— Work to complete —
Locate, in the data below, the line that contains "tn = grass_tone(X[ok], Y[ok], .12, .50)" and the line that contains "grass('terrace_grass', C_FAR, 8, X[ok], Y[ok], r, tn)"; reproduce exactly those two lines and every line between them, nothing more.

— Information supplied —
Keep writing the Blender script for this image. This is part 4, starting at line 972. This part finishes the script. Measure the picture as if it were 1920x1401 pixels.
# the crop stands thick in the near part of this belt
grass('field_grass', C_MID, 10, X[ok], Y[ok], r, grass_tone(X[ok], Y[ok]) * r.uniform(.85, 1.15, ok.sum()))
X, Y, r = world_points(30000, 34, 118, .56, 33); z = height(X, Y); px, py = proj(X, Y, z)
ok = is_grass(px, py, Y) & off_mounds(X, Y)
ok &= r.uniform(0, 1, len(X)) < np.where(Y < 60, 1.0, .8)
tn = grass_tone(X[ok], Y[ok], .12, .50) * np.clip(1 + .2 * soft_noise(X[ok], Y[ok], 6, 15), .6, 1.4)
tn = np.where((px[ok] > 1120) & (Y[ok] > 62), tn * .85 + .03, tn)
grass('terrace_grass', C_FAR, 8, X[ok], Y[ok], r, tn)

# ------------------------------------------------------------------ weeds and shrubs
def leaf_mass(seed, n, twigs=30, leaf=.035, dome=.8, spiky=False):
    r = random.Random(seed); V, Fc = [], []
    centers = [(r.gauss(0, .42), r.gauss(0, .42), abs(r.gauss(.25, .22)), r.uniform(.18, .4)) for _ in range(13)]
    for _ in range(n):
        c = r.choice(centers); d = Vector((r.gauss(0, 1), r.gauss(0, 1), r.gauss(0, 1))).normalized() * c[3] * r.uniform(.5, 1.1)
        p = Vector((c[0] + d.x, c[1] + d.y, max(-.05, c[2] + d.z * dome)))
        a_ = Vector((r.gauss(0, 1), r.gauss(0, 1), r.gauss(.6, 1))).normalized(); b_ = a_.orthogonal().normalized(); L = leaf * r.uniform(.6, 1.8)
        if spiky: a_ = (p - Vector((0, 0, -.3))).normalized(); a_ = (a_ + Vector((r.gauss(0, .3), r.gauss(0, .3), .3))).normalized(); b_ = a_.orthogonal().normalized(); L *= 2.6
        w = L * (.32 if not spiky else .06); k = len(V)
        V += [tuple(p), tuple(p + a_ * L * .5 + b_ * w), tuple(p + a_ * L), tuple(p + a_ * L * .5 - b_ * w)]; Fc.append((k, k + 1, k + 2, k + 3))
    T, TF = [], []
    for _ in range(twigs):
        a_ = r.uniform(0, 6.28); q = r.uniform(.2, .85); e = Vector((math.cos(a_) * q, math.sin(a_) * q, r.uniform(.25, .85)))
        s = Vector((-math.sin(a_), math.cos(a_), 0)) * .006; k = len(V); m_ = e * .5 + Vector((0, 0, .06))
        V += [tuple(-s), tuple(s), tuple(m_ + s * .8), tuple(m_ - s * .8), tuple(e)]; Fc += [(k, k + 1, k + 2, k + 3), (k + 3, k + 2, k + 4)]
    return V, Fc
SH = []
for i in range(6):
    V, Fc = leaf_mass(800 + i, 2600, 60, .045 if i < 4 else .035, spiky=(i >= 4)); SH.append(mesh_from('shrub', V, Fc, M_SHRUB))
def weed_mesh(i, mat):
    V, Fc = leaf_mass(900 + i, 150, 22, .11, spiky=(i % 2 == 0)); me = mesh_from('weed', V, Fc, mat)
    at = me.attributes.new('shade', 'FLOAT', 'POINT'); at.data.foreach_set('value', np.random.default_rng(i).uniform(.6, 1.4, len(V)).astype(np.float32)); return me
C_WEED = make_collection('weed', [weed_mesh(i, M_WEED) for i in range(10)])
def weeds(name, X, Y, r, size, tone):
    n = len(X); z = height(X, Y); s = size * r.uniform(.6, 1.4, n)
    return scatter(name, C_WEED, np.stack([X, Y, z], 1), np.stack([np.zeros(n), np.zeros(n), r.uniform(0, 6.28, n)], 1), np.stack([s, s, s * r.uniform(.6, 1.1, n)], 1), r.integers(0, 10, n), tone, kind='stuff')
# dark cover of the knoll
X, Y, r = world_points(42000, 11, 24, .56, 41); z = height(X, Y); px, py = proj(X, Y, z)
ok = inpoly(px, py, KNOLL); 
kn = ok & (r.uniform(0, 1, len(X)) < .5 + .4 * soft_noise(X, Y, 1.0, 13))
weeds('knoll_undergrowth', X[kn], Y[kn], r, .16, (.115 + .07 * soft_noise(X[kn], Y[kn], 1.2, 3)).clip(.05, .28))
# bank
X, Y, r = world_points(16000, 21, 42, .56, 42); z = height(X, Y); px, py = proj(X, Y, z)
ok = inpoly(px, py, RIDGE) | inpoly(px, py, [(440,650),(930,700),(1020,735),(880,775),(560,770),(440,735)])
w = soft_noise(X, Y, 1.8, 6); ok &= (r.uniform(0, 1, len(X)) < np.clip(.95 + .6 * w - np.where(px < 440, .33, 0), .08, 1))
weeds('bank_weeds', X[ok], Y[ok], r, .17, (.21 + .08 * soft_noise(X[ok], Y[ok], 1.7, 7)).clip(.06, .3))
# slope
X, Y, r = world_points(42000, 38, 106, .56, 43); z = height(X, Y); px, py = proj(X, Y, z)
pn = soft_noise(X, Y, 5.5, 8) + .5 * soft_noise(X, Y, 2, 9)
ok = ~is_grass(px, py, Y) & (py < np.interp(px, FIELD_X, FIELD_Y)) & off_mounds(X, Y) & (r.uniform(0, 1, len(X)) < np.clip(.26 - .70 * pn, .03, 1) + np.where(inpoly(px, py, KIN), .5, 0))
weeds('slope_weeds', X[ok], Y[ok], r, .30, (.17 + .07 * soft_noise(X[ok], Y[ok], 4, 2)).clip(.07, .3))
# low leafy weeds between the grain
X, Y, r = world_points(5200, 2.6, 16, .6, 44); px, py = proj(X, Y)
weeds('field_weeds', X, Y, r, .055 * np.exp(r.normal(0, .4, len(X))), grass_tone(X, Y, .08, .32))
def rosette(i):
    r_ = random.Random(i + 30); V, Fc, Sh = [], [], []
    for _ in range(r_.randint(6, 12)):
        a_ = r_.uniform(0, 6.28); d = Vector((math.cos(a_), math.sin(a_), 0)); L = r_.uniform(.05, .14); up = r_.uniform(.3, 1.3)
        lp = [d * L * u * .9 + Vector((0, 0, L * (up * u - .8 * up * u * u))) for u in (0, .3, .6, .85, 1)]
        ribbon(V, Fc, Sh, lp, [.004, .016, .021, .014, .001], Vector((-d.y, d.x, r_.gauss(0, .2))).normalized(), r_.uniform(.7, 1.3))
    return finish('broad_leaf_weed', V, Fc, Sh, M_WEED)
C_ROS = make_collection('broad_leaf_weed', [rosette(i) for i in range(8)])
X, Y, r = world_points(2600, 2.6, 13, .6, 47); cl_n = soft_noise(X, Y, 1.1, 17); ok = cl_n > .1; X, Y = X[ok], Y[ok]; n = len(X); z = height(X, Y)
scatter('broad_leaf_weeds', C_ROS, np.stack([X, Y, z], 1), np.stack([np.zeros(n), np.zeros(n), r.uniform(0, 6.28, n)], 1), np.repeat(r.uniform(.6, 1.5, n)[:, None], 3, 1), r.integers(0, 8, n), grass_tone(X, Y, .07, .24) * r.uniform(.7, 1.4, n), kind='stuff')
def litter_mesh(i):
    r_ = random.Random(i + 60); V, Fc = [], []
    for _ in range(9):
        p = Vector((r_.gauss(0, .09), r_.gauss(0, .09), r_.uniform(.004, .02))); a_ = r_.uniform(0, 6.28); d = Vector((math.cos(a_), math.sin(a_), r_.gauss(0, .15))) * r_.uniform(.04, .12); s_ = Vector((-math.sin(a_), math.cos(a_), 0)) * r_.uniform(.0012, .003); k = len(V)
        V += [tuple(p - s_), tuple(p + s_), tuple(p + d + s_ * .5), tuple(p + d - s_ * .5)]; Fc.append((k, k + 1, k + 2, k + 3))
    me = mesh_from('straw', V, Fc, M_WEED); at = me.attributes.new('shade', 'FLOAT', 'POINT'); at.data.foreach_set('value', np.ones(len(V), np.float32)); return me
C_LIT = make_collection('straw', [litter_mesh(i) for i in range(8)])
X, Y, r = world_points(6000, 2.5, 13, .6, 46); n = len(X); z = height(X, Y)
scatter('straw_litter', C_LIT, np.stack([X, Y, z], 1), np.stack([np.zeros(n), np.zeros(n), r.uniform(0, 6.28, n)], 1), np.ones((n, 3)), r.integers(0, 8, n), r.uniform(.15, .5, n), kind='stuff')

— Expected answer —
tn = grass_tone(X[ok], Y[ok], .12, .50) * np.clip(1 + .2 * soft_noise(X[ok], Y[ok], 6, 15), .6, 1.4)
tn = np.where((px[ok] > 1120) & (Y[ok] > 62), tn * .85 + .03, tn)
grass('terrace_grass', C_FAR, 8, X[ok], Y[ok], r, tn)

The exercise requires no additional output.